At that rate of messaging I would recommend a passive threading model, eg. one where threads are woken up to handle messages and then fall back asleep. That will give you the best latency-vs-performance model. Eg, its not the most performance-efficient method but it will be the best at responding quickly to network requests (which is usually what you want to favor when doing network programming).

On today's architectures (2.8ghz, 4+ cores), I wouldn't even begin to worry about raw performance unless I expected to be handling maybe 1 million queued messages per second. And even then, it'd depend a bit on exactly how much Real Work the messages are expected to perform. It it isn't expected to do much more than prep and send some packets, then 1 mil is definitely conservative.

Is there a way in the above design model, where the library thread and process thread can share the same core, and consequently share a cache line?

No. I mean, sure there is if you want to roll your own Operating System. But if you want to run in a multitasking environment with the expectation of sharing the CPU with other tasks, then "No." And locking threads to cores is something that is very likely to hurt your threads' avg response times, without providing much in the way of better performance. (and any performance gain would be subject to the system being used exclusively for your software and would probably evaporate on a system running multiple tasks)

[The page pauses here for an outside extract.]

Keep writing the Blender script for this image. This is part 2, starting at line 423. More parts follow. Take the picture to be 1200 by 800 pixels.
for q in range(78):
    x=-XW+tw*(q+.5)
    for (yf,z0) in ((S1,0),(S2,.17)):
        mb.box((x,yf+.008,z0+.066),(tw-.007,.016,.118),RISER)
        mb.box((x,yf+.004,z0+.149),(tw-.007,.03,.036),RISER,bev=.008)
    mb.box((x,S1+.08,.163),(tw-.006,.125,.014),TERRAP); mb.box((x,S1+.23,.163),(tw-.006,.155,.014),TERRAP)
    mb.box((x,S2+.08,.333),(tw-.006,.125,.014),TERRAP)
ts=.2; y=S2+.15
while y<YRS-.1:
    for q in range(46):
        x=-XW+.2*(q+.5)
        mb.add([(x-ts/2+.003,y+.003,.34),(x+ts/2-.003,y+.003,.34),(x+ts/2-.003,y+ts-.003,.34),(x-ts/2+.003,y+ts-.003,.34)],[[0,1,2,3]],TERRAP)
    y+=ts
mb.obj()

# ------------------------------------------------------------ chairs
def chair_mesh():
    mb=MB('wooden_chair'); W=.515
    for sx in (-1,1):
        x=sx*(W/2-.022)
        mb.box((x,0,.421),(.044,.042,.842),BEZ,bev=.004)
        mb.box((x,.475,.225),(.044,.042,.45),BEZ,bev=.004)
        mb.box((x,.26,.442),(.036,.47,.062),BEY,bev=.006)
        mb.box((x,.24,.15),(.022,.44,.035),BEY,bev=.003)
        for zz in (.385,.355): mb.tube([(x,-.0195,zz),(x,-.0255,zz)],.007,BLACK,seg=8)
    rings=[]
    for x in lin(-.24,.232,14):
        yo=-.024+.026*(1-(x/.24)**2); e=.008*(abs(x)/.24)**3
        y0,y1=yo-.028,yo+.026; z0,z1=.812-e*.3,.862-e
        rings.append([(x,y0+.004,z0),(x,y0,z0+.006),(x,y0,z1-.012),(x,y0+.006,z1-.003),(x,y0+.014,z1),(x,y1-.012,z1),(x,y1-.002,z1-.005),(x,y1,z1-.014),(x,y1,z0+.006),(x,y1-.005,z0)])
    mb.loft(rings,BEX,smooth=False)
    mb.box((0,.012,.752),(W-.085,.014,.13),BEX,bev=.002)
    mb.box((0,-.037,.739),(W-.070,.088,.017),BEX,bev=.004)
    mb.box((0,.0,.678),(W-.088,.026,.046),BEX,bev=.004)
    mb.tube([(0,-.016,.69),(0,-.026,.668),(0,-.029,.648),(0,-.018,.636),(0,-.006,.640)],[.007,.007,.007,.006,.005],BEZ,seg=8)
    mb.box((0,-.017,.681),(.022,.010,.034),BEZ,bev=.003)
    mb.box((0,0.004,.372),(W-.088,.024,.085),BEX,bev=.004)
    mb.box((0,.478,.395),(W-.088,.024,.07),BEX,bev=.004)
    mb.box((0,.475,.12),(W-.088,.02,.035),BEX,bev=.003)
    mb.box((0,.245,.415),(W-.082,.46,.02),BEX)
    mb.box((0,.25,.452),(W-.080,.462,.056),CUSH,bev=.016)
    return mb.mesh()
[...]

Given a high frequency scenario, what is a light-weight way to share information between two threads?

Message queues. :) Seriously. I don't mean to sound silly, but that's what message queues are. They share information between two threads and they're typically light-weight about it. If you want to reduce context switches, only signal the worker to drain the queue after some number of messages have accumulated (or some timeout period, in case of low activity) -- but be weary that will increase your program's response time/latency.